Who the Meek Are Not

by Mary Karr

              Not the bristle-bearded Igors bent
under burlap sacks, not peasants knee-deep
              in the rice paddy muck,
nor the serfs whose quarter-moon sickles
              make the wheat fall in waves
they don't get to eat. My friend the Franciscan
              nun says we misread
that word meek in the Bible verse that blesses them.
              To understand the meek
(she says) picture a great stallion at full gallop
              in a meadow, who—
at his master's voice—seizes up to a stunned
              but instant halt.
So with the strain of holding that great power
              in check, the muscles
along the arched neck keep eddying,
              and only the velvet ears
prick forward, awaiting the next order.

"Who the Meek Are Not" by Mary Karr, from Sinners Welcome. © Harper Collins, 2006. Reprinted with permission. (buy now)

It was on this day in 1431 that Joan of Arc was burned at the stake in Rouen, France. In the centuries that have passed, she's become a national icon in France. She is to the national identity of France, novelist Julian Barnes notes, what Robin Hood is to England.

Statues of Joan of Arc stand all over parks and churches in France, and nearly every French town has a street named for her, called "Jeanne d'Arc." One 19th-century historian wrote that Joan of Arc "loved France so much that France began to love itself."

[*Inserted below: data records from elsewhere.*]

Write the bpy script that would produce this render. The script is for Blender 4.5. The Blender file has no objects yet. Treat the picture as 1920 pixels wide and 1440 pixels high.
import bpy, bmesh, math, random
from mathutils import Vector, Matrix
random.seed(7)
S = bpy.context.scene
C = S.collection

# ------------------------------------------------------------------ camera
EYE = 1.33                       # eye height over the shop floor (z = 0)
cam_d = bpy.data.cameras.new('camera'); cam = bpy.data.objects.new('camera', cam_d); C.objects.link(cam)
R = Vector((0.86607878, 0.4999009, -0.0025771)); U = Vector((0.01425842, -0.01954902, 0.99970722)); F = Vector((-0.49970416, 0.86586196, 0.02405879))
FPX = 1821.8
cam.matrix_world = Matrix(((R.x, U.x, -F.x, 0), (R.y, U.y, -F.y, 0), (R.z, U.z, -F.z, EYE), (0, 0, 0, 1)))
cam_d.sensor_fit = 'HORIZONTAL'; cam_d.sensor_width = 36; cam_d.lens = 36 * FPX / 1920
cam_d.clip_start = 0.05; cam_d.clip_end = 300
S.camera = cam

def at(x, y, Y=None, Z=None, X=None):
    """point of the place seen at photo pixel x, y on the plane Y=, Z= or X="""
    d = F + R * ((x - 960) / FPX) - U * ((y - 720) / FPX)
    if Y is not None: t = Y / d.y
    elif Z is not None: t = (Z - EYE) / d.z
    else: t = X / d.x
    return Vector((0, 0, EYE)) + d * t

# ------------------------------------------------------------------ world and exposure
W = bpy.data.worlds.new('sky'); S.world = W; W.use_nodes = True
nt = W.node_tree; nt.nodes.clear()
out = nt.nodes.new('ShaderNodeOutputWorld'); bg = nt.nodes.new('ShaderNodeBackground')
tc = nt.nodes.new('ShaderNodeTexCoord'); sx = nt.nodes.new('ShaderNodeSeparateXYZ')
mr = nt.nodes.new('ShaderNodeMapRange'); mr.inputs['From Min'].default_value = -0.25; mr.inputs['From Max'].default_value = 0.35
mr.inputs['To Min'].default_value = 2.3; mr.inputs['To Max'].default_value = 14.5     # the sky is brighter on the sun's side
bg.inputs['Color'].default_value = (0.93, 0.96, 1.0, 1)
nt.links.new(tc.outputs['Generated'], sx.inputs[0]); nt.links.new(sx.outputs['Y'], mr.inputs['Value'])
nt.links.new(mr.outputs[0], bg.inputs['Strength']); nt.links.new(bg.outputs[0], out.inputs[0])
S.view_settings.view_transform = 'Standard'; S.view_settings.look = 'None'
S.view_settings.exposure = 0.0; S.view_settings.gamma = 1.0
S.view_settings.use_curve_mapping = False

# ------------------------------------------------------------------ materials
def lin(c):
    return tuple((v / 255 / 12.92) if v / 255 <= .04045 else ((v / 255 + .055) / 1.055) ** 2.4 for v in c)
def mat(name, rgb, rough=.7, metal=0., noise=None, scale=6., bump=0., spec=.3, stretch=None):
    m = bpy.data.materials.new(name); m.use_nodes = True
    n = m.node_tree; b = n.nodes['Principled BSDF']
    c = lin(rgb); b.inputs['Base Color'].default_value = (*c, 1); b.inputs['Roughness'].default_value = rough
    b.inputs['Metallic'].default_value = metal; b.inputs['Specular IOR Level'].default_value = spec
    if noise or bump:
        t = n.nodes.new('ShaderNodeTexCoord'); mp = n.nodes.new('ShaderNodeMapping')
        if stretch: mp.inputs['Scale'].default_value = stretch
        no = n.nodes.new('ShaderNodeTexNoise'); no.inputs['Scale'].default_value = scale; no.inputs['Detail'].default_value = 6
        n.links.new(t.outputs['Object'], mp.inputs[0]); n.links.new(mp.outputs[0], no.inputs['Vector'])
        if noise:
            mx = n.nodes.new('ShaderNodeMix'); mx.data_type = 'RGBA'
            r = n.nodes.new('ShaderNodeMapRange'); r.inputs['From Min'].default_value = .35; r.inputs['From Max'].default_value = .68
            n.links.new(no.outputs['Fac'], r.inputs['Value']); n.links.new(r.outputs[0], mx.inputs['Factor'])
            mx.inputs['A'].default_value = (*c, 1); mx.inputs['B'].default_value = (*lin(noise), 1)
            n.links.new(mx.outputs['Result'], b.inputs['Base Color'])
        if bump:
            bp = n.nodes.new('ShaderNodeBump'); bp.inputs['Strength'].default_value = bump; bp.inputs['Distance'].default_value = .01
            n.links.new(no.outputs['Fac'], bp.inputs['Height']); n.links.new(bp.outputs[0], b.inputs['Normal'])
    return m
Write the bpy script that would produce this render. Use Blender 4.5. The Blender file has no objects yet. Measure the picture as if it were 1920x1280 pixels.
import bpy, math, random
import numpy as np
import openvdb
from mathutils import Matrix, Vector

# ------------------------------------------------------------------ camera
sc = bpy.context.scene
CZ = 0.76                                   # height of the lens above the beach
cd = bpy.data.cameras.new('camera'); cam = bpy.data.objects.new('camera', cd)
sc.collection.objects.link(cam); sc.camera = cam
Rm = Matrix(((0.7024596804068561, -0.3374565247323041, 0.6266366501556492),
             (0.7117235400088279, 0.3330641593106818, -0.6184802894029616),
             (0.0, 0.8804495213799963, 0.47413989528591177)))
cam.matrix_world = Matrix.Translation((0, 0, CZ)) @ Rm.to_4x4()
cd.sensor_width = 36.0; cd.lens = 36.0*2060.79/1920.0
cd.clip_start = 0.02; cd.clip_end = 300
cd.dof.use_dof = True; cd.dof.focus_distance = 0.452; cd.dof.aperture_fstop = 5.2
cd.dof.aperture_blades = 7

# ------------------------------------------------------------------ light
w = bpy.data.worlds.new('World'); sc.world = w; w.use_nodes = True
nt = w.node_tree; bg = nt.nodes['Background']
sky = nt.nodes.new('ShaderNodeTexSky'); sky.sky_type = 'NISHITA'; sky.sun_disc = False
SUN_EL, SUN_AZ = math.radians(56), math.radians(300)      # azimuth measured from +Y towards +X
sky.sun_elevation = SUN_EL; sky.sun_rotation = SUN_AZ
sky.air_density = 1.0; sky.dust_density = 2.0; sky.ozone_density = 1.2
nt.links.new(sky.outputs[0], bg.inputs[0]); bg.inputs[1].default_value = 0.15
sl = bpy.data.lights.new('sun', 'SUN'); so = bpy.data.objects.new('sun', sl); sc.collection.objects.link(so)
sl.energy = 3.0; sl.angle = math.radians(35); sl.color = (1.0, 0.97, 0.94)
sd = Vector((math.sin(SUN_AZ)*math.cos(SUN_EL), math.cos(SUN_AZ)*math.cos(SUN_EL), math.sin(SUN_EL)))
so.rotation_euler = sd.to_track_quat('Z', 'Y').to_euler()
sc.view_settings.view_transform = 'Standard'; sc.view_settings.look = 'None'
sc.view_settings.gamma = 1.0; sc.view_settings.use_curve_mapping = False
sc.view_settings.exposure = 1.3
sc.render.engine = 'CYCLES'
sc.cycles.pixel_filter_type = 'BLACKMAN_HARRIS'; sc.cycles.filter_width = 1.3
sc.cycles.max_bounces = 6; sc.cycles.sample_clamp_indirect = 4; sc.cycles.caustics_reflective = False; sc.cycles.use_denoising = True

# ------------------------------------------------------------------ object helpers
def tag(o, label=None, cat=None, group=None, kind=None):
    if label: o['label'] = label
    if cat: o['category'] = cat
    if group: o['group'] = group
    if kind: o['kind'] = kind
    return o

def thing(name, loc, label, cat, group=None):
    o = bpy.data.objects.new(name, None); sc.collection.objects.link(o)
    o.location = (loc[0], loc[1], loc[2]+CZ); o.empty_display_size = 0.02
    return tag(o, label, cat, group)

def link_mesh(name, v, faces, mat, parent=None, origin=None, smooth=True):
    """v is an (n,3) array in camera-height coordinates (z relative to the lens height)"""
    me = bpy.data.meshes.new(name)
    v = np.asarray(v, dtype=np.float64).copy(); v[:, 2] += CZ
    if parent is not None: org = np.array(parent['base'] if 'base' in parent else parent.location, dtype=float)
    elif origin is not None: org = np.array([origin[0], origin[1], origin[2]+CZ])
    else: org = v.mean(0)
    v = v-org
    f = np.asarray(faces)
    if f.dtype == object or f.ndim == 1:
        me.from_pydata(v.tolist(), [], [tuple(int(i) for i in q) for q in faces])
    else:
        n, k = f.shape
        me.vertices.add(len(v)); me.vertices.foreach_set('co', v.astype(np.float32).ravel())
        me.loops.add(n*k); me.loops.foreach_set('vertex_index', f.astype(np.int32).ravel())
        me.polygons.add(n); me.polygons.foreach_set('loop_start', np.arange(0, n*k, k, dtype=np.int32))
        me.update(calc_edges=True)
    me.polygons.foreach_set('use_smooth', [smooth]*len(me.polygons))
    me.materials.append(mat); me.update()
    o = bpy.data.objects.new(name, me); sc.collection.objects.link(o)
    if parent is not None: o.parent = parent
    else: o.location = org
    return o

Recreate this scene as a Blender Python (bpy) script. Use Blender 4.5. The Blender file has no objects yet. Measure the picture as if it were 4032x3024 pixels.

Joan of Arc was a 13-year-old peasant girl when she began to hear voices in her garden. The voices, she recounted, were those of saints Michael, Margaret, and Catherine, and they eventually told her that she needed to save France. At the time, France was engaged in the Hundred Years War, and the English had the French town of Orleans under siege. In April of 1429, Joan of Arc asked the French government for troops that she could lead to liberate the captured Orleans. She'd met with the crown prince and theologians, and they thought she could be of use in the fight against the English, and so Joan of Arc was given an army to command.

She went into battle wearing a white suit of armor and carrying up high a banner depicting an image of the Trinity. An English arrow hit her in the shoulder, but she was OK. Her army succeeded in liberating Orleans: English troops fled, and Joan's army took over their surrounding forts.

In another battle, Joan of Arc — now known as "the maid of Orleans" — was taken hostage by Burgundian troops and sold to the English. She was imprisoned for over a year, often chained to a wooden block, while interrogators attempted to extract confessions out of her. Then, on February 21, 1431, she was brought to trial under an ecclesiastical court. She stuck to her story that she had heard the voices of saints and it was they who commanded her to serve France. Interrogators demanded that she retract her statements. She was convicted of heresy and brought before a large crowd to be sentenced, condemned, and handed over to secular officials. Then, on this day, when she was 19 years old, she was burned at the stake.

In 1456 (25 years after she died), a posthumous retrial was held at which she was exonerated. In 1920, she was canonized a Catholic saint. Joan of Arc has been portrayed in more than 20 films; the first was made by director Georges Melies in 1899. And she's the subject of more than 20,000 books.

One of these is by Mark Twain (books by this author), who spent 12 years researching her life and wrote a book called Personal Recollections of Joan of Arc, first serialized in Harper's Magazine and then published as a book in 1896. It's a fictional account and purports to be written by Joan of Arc's page and personal secretary. But the book is mostly devoid of the humor that Mark Twain is famous for. He genuinely admired Joan of Arc, and wrote an earnest book about her.

Mark Twain later said, "I like Joan of Arc best of all my books; and it is the best; I know it perfectly well."